Take another break, step back and look at your results so far. Rewarding, isn't it?

It's time for the real wax! Shake the wax well before applying and only use a little bit. Collinite goes a long way. Again, start at the top of the car and work down, ensuring that the wax goes on evenly and in very, very thin coats. More is not always better and mostly means more work when removing the wax. After applying wax to the paint, I like to apply it to the windows (works better than Rain X) and the wheels. Your wheels will stay cleaner and be easier to clean in the future with wax on them.

Let the wax sit for fifteen to thirty minutes. It should be dry and wipe off easily with a microfiber when it's properly set up. I like to use a towel to remove the bulk of the wax and then another towel to go over the panel to catch any remaining wax. By doing this, one towel becomes "clogged" with wax while the other can do a better job of collecting any wax you've missed.

Finishing touches:

At this point, it's up to you what happens next. You could spend the next hour with a Q-Tip and your exhaust tip, or you could call it good enough. Personally, I'd recommend cleaning the exterior windows, applying protectant to the tires and exterior plastics as well as going over the interior one more time with the vacuum to pull up any crumbs or dirt you disturbed.

Step 3: Maintain It!

You've come so far. Your car was a place of dirt and biohazards and now it's an automotive sanctuary of cleanliness. After your monetary and time investments, this is a critical step: keep it clean.

•Avoid car washes. I know it sounds counterintuitive, but that wax you just applied? It'll be stripped off within the first or second trip to a car wash due to the harsh chemicals they use. This is ignoring, too, the damage the dirty brushes do to your paint.

•Keep it picked up. Don't let things pile up. Throw trash out immediately. Carry in everything from the car at the end of the day so your car doesn't end up looking like your closet.

•Once or twice a month, take a damp paper towel and wipe down the interior. At the very least, dust the dashboard. Take it and have it vacuumed at a car wash if you don't have the time. Reapply protectant as often as you can.

•At least twice a month, give your car a good wash. The more you do it, the quicker you'll become. Even if you don't dry the car off, at least remove the dirt from the car. It will look nicer, your wax will last longer and it will be easier to return to its current state if it's kept clean. Remember: something is almost always better than nothing.

•The spray wax you bought isn't going to waste. After each wash, spray down the vehicle and buff it with the spray wax. You'll feel as if you're driving a freshly waxed car every time you wash your car!

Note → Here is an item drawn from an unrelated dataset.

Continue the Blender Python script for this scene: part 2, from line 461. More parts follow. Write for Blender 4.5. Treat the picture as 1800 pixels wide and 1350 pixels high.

Now that you're inspired...

These tips aren't meant for the obsessive car nut, but the common car owner. I won't discuss polishing paint, ordering $400 German waxes or the technical side of what is really nearly a science. With a small investment of time and money, what is perhaps your largest or second largest investment will hold its value better and, best of all, be a place that you want to be.